DST has been a shock to my system that has lasted all week. The mornings are really dark again (I have to use our car’s headlights when I drop Noah off at school) and it stays light well later than my body clock thinks it should. So, in our house we’ve ended up eating dinner after eight each night because it hasn’t occurred to me to start cooking when it still feels like 4 o’clock in the afternoon. The dog has been restless, too, waking me up at 1am, whining and stumbling around the room. Shopkeepers on Main Street are crabby. The mailman is crabby. *I’m* more than crabby. It feels like the whole world is going through detox–or suffering a bad hangover.

I know that other parts of the world adhere to DST, too (though I believe theirs is a shorter season), but I’ve begun to see this abrupt adjustment as just one more way that our culture’s impatience is on full display. Day Light Savings time is a quick-fix to a problem that, if given the chance, would eventually resolve itself (and then, ironically, reverse itself), but we’re too impatient to let things happen on their own. We feel the need to mess with the circadian rhythm that is, you know, orchestrated BY THE SUN and the angle of the earth’s rotation. Oh, humans. Beings who consider it necessary to employ stopgap measures–in order to get us to where we want to be FASTER. (In this situation the destination is: summer-y-er, light-er, the eighteenth hole.)

I’m noticing this now, this year, in a way that I haven’t in the past because of the changes that I’m trying to make in my own little life. Finding a new job. Starting and stopping certain habits. Keeping up with a blog. Finding gratitude and joy. Real change–long standing transformation that lasts more than a few days–needs time to take hold. Authentic, deep-seated change needs space because we need to allow ourselves to get used to it. Instead of settling for immediate gratification–an instant ‘high’–we need to incorporate a new way of doing or being or thinking or seeing slowly, step by step. Sure, once it awhile going cold-turkey with something can help (like maybe when you want to quit smoking? (is it hot-turkey if you want to start?)) but that’s for some people; some of the time.

Think about how long it takes most children to learn to walk or read or how long it takes for or a musician to master a piece of music. It takes months–years, even–for movements and melodies to merge with the breath and the body.
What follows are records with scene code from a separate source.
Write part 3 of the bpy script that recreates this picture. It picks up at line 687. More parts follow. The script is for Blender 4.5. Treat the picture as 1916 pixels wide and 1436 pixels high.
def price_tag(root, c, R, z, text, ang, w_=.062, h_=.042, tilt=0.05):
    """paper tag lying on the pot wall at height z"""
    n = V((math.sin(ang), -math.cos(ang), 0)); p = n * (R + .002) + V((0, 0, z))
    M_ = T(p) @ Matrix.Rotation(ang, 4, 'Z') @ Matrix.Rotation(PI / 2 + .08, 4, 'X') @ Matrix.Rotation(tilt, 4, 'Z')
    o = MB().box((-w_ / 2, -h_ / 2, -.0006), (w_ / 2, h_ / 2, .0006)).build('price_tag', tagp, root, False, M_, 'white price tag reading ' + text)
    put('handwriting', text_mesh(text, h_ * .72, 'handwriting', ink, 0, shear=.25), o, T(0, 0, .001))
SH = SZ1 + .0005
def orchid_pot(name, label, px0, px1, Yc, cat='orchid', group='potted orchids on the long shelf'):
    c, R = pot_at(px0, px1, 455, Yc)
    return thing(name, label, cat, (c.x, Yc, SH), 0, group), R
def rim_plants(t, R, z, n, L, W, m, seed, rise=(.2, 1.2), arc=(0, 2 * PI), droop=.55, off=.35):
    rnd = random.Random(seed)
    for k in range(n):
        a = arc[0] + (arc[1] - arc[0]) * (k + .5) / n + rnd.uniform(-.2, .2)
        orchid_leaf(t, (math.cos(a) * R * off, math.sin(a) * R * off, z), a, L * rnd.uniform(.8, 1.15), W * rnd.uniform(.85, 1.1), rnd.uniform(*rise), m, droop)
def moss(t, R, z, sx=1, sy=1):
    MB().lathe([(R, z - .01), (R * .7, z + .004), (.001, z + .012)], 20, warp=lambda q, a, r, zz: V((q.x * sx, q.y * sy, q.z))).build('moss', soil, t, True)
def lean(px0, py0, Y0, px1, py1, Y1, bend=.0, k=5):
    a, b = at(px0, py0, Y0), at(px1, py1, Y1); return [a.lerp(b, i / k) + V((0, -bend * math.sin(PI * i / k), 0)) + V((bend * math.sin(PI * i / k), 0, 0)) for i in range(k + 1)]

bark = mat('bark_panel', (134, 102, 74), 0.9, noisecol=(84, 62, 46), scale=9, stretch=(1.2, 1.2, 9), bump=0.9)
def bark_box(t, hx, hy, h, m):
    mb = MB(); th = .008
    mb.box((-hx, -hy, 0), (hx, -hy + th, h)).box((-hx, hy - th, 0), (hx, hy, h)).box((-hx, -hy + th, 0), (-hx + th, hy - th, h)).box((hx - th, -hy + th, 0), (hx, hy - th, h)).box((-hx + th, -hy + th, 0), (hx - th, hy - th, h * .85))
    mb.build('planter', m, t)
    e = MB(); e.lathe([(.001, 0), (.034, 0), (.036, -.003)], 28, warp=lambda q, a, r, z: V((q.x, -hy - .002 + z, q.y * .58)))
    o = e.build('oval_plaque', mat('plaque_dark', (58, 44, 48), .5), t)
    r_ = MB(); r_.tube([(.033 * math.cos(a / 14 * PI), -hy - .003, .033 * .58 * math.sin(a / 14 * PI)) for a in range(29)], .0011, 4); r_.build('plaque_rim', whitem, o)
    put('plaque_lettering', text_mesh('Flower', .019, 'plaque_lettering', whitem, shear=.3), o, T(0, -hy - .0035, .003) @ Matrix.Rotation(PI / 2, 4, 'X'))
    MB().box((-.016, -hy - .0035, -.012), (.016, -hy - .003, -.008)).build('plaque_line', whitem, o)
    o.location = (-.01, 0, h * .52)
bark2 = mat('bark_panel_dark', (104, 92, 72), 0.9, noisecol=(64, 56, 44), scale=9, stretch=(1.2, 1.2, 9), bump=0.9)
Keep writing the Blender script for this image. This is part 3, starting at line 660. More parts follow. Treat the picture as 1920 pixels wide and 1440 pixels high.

Daylight Savings Time is a different kind of change, of course. It only lasts for seven months and is, by its very nature, a change that is seasonal; transient. The way we go about getting to where we want to be in our hearts and minds, however, is a practice we must hone our whole lives. I find myself yearning for job opportunities to turn up TODAY. I expect to be able to publish my poetry TOMORROW. I want to see my friends who I miss NOW. Sometimes, I daydream that a phone call will come in next week that will change my life. As if there is some big button to push (or a pair of ticking hands to move) that will get me to my better, more palatable future, sooner.

The truth is the only thing that will change my life is me (and some hard work and determination) and the mystery of what lies ahead can be solved only by the (regular-speed) passage of time. I might not be able to discern what time it is when I look out my window today, but I remain hopeful that each small, deliberate step I take in the direction of who and what I want to be will be enough to guide me there.